Morphologically controlled synthesis of Cu2O nanocrystals and their properties

The ability to prepare inorganic nanocrystals with well-defined morphologies and sharp faces should facilitate the examination of their facet-dependent surface, catalytic, electrical, and other properties. In this review we cover different synthetic methods for the growth of Cu2O nanocrystals with morphological control. Cu2O nanocrystals with cubic, cuboctahedral, truncated octahedral, octahedral, and multipod structures have been prepared mainly by wet chemical, electrodeposition, and solvothermal synthesis methods.
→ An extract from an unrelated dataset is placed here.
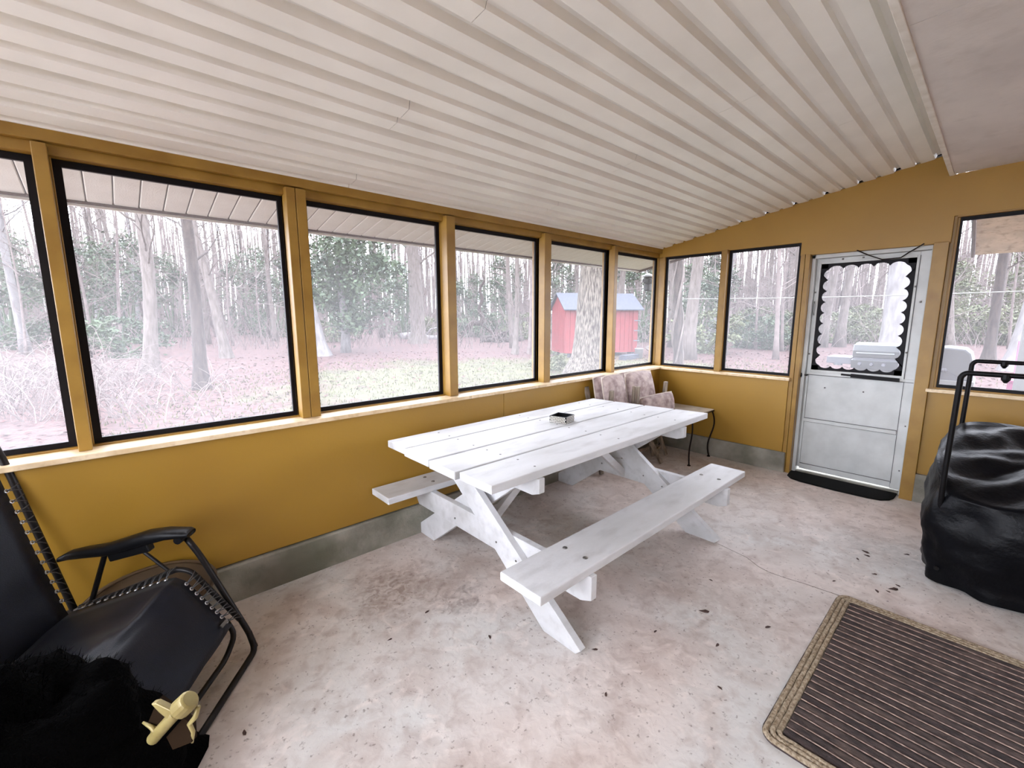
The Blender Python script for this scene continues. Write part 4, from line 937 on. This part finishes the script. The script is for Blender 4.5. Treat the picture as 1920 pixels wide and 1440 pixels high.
# ------------------------------------------------------------------ gas grills outside the door
def grill(cx, y0, y1, ztop, zmid, label, shelf):
    t = thing('gas_grill', (cx, (y0+y1)/2, ZG), label, 'grill'); D = 0.50
    zb = zmid
    # hood: rounded profile swept across the width
    pr = [(cx, zb), (cx-0.012, zb+0.10), (cx+0.01, zb+0.19), (cx+0.07, ztop-0.03), (cx+0.16, ztop), (cx+0.36, ztop), (cx+0.46, ztop-0.05), (cx+0.50, zb+0.12), (cx+0.50, zb)]
    q = MB().prism(pr[::-1], 'y', y0, y1); q.build('hood', M['steel'], t, bevel=0.012)
    q = MB().tube([(cx-0.05, y0+0.05, zb+0.065), (cx-0.05, y1-0.05, zb+0.065)], 0.014, 10).tube([(cx-0.05, y0+0.07, zb+0.065), (cx, y0+0.07, zb+0.065)], 0.008, 6).tube([(cx-0.05, y1-0.07, zb+0.065), (cx, y1-0.07, zb+0.065)], 0.008, 6)
    q.build('hood_handle', M['steel'], t)
    MB().box(cx-0.02, cx+0.5, y0+0.02, y1-0.02, zb-0.02, zb).build('firebox', M['charcoal'], t)
    MB().prism([(cx-0.035, zb-0.15), (cx-0.055, zb-0.03), (cx-0.02, zb-0.02), (cx+0.1, zb-0.02), (cx+0.1, zb-0.15)], 'y', y0, y1).build('control_panel', M['steel'], t, bevel=0.004)
    for k in range(3):
        yy = y1-0.10-(y1-y0-0.2)*k/2.4
        MB().tube([(cx-0.035, yy, zb-0.085), (cx-0.085, yy, zb-0.082)], [0.026, 0.018], 12).build('knob', M['charcoal'], t)
    MB().box(cx+0.0, cx+0.48, y0+0.03, y1-0.03, ZG+0.12, zb-0.15).build('cabinet', M['steel'], t, bevel=0.004)
    MB().bar((cx-0.01, (y0+y1)/2+0.03, ZG+0.3), (cx-0.01, (y0+y1)/2+0.03, zb-0.3), 0.02, 0.02).build('cabinet_handle', M['steel'], t)
    for sy in (y0+0.06, y1-0.06):
        for sx in (cx+0.05, cx+0.43): MB().tube([(sx, sy-0.015, ZG+0.06), (sx, sy+0.015, ZG+0.06)], 0.06, 12).build('wheel', M['black'], t)
    for sgn in shelf:
        ya, yb = (y1+0.005, y1+0.30) if sgn > 0 else (y0-0.30, y0-0.005)
        MB().box(cx+0.0, cx+0.42, ya, yb, zb-0.035, zb-0.005).box(cx-0.01, cx+0.01, ya, yb, zb-0.10, zb-0.005).build('side_shelf', M['charcoal'], t, bevel=0.004)
        if sgn > 0: MB().lathe([(0.055, 0), (0.055, 0.02), (0.03, 0.025)], (cx-0.02, (ya+yb)/2, zb-0.12), 14).build('burner_ring', M['steel'], t)
    return t
grill(3.2, -1.835, -1.320, 1.105, 0.90, 'stainless steel gas grill with three knobs seen through the screen door', (1,))
g2 = thing('covered_grill', (2.3, -2.35, ZG), 'grey hooded grill beside the window right of the screen door', 'grill')
q = MB()
pr = [(0.0, 0.0), (0.02, 0.20), (0.055, 0.30), (0.12, 0.345), (0.30, 0.36), (0.52, 0.345), (0.60, 0.28), (0.60, 0.0)]
MB().prism([(-2.57+a*0.75, 0.80+b*0.98) for a, b in pr][::-1], 'x', 2.02, 2.50).build('hood', M['greyplastic'], g2, bevel=0.02)
MB().prism([(-2.50, 0.802), (-2.42, 0.862), (-2.385, 0.885), (-2.31, 0.885), (-2.22, 0.865), (-2.15, 0.802)][::-1], 'x', 2.0, 2.018).build('hood_badge', M['charcoal'], g2)
MB().lathe([(0.022, -0.02), (0.028, 0.0), (0.018, 0.022)], (2.0, -2.34, 0.905), 10).build('thermometer', M['charcoal'], g2)
MB().box(1.98, 2.5, -2.58, -2.12, 0.735, 0.80).build('control_panel', M['whitep'], g2, bevel=0.006)
MB().box(2.0, 2.48, -2.56, -2.14, 0.05, 0.735).build('cabinet', M['charcoal'], g2, bevel=0.006)
for sx in (2.05, 2.43):
    for sy in (-2.52, -2.18): MB().tube([(sx, sy-0.02, ZG+0.08), (sx, sy+0.02, ZG+0.08)], 0.08, 12).bar((sx, sy, ZG+0.08), (sx, sy, 0.06), 0.03, 0.03).build('wheel', M['black'], g2)

# things at the far right
pp = thing('white_post', (3.0, -2.93, ZG), 'white square post outside the right-hand window at the right edge', 'post')
MB().box(2.95, 3.05, -2.98, -2.875, ZG, 2.9).build('shaft', M['whitep'], pp, bevel=0.004)
pk = thing('pink_garden_chair', (6.3, -3.2, ZG), 'pink plastic garden chair partly behind the white post', 'chair')
for k in range(5):
    y = -3.0-0.11*k; MB().hexa([(6.55, y-0.045, 0.30), (6.58, y-0.045, 0.30), (6.58, y+0.045, 0.30), (6.55, y+0.045, 0.30), (6.80, y-0.05, 1.06+0.03*math.sin(k)), (6.83, y-0.05, 1.06+0.03*math.sin(k)), (6.83, y+0.05, 1.06+0.03*math.sin(k)), (6.80, y+0.05, 1.06+0.03*math.sin(k))]).build('back_slat', M['pink'], pk, bevel=0.01)
for y in (-2.93, -3.52):
    MB().box(6.0, 6.65, y-0.05, y+0.05, 0.42, 0.45).build('arm', M['pink'], pk); MB().box(6.02, 6.10, y-0.03, y+0.03, ZG, 0.42).build('leg', M['pink'], pk); MB().box(6.55, 6.62, y-0.03, y+0.03, ZG, 0.42).build('leg', M['pink'], pk)
MB().box(6.0, 6.58, -3.5, -2.95, 0.20, 0.24).build('seat', M['pink'], pk)
cl = MB()
cl.tube([(8.0+0.0*t, 4-1.2*t, 1.985-0.07*math.sin(math.pi*t/8)) for t in range(9)], 0.010, 4)
tag(cl.build('clothesline', M['rope'], loc=(8, 0, 1.98)), 'pale clothesline stretched across the yard behind the grill', 'clothesline')

# lantern-like feeder under the roof corner
fd = thing('hanging_bird_feeder', (0.9, 0.56, 1.83), 'dark hanging bird feeder with a pale cap outside the far corner window', 'bird feeder')
MB().lathe([(0.03, 0), (0.048, 0.015), (0.050, 0.09), (0.036, 0.10), (0.070, 0.118), (0.074, 0.16), (0.05, 0.19)], (0.90, 0.635, 1.83), 12).build('feeder_body', M['black'], fd)
MB().lathe([(0.078, 0.19), (0.07, 0.21), (0.03, 0.235), (0.005, 0.245)], (0.90, 0.635, 1.83), 14).build('cap', M['whitep'], fd, smooth=True)
MB().tube([(0.90, 0.635, 2.07), (0.86, 0.62, 2.13)], 0.003, 4).build('hanger', M['charcoal'], fd)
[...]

Methods used for the formation of hollow Cu2O nanocubes, octahedra, and truncated rhombic dodecahedra are also presented. Morphology of Cu2O nanocrystals can be expanded with the use of gold nanocrystal cores to guide the overgrowth of Cu2O shells. Surface properties of Cu2O nano- and microcrystals with sharp faces have been examined in a few studies. The {1 1 1} faces were found to interact well with negatively charged molecules, while the {1 0 0} faces are less sensitive to molecular charges. Preferential adsorption of sodium dodecyl sulfate molecules on the {1 1 1} faces of Cu2O crystals has been demonstrated via plane-selective deposition of gold nanoparticles on only the {1 0 0} faces. It is expected that the development of improved synthetic methods for Cu2O nanocrystals and more knowledge of their facet-dependent properties should lead to their applications in photoactivated energy conversion and catalysis.